Wrangled by Mads Andersen and Michal Helik, Mitro retained possession for longer than he really should’ve and with options in clear space, he couldn’t offload before being robbed. There were various instances where he could’ve slipped teammates into striking positions but he was oblivious, and while his collaborative understanding has developed, his intransigence in advantageous areas undermined the purpose behind Fulham’s offensive phases. 35 goals is an unreal return, of course, but his record-breaking expertise made him Barnsley’s prime focal point, as it is with every given opponent, so with all eyes fixed on him, Mitro had to adapt his game and displeasingly, he didn’t.

It’s the other Robinson

The ponderous pause between the supposed infringement and awarding Barnsley a ghost penalty, it reeks of indecision and Tim Robinson should know that he’s a snivelling fraudster that isn’t validated in his hesitant position of authority. Usually, it’s the other Robinson that attracts a deluge of criticism but in the early kick-off, the game was marred by Antonee’s feckless namesake, a saboteur that doesn’t have the bollocks to make the right call, or even challenge his colleagues in order to iron out vague transgressions indiscriminately.

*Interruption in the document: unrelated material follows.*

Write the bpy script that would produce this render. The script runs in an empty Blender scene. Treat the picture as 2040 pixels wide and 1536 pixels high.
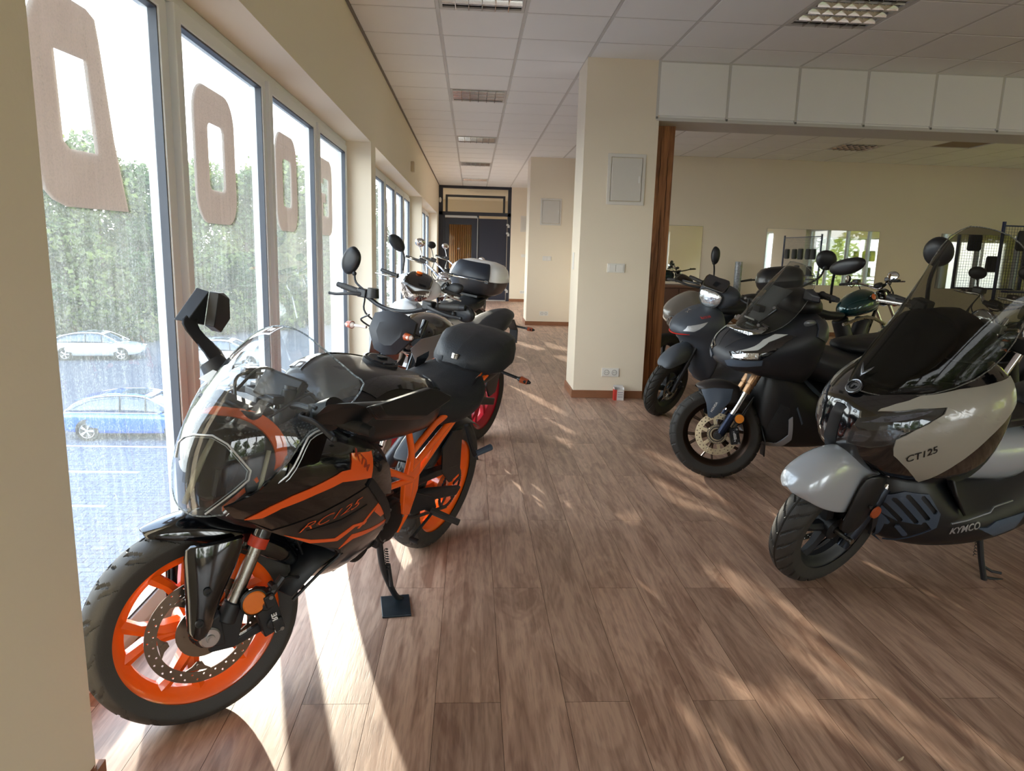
import bpy, bmesh, math, random
import numpy as np
from mathutils import Vector as V, Matrix as M
from mathutils.geometry import tessellate_polygon
from mathutils.bvhtree import BVHTree
random.seed(7)
C = bpy.context.scene.collection
PI = math.pi
R = math.radians
S = bpy.context.scene

# ---------------------------------------------------------------- camera, sky, sun, exposure
CAM_H = 1.3305
cam_data = bpy.data.cameras.new('camera')
cam_data.sensor_fit = 'HORIZONTAL'; cam_data.sensor_width = 36.0
cam_data.lens = 36.0 * 1409.5 / 2040.0
cam_data.clip_start = 0.05; cam_data.clip_end = 500
cam = bpy.data.objects.new('camera', cam_data); C.objects.link(cam)
def _cam():
    p, y, r = 0.1869, 0.0607, 0.0286
    f = V((math.sin(y), math.cos(y), 0)); rt = V((math.cos(y), -math.sin(y), 0)); up = V((0, 0, 1))
    f2 = f * math.cos(p) - up * math.sin(p); u2 = up * math.cos(p) + f * math.sin(p)
    r3 = rt * math.cos(r) + u2 * math.sin(r); u3 = u2 * math.cos(r) - rt * math.sin(r)
    m = M((r3, u3, -f2)).transposed().to_4x4(); m.translation = V((0, 0, CAM_H))
    cam.matrix_world = m
_cam()
S.camera = cam
S.view_settings.view_transform = 'Standard'
try: S.view_settings.look = 'None'
except Exception: pass
S.view_settings.gamma = 1.0
S.view_settings.use_curve_mapping = False
S.view_settings.exposure = 0.84
S.cycles.use_denoising = True
S.cycles.max_bounces = 10; S.cycles.diffuse_bounces = 5; S.cycles.glossy_bounces = 5
S.cycles.transmission_bounces = 8; S.cycles.transparent_max_bounces = 24
S.cycles.caustics_reflective = False; S.cycles.caustics_refractive = False
S.cycles.sample_clamp_indirect = 6.0
SKY = 5.2
SUN_AZ = R(-72.8); SUN_EL = R(11.5)            # direction the light travels, height of the sun
w = bpy.data.worlds.new('sky'); S.world = w; w.use_nodes = True
nt = w.node_tree; nt.nodes.clear()
tcw = nt.nodes.new('ShaderNodeTexCoord'); sp = nt.nodes.new('ShaderNodeSeparateXYZ'); nt.links.new(tcw.outputs['Generated'], sp.inputs[0])
sd = V((-math.cos(SUN_AZ), -math.sin(SUN_AZ), 0))
rampw = nt.nodes.new('ShaderNodeValToRGB'); e = rampw.color_ramp.elements
e[0].position = 0.0; e[0].color = (0.50, 0.52, 0.55, 1); e[1].position = 1.0; e[1].color = (0.42, 0.58, 0.90, 1)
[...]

Plaster Robinson’s mugshot across town, muddy his name on social media, he’s a crooked deserter of reasoning and he is the epitome of everything that’s wrong with the EFL’s officiating standards.

The fiasco leading to the hosts’ contentious penalty was smeared with plausible reasons to halt play. I have no idea what the fuck Tosin Adarabioyo was trying to achieve by taking a physical Carlton Morris for a dance but he was being held by Barnsley’s striker, and even as Morris folded to the deck, he still had a fist full of jersey. In real time, as Tosin attempted to get goal-side, contact could maybe have been assumed but upon closer inspection, there wasn’t a foul, at all, and it’s clear that Morris was biding his time before simulating an entanglement. How the referee, linesmen or 4th official didn’t have a better view of the matter, or opinion, is bemusing but wholly expected. Nobody who’s seen the sorry state of affairs is in agreement with Robinson, it was an atrocious call and to make things worse, he ignored an actual foul on Rodrigo Muniz in extra time, just before Wilson headed wide. Inconsistencies, inadequacies, this game had it all and I’m sick to death with alleged professionals and their overt incompetence.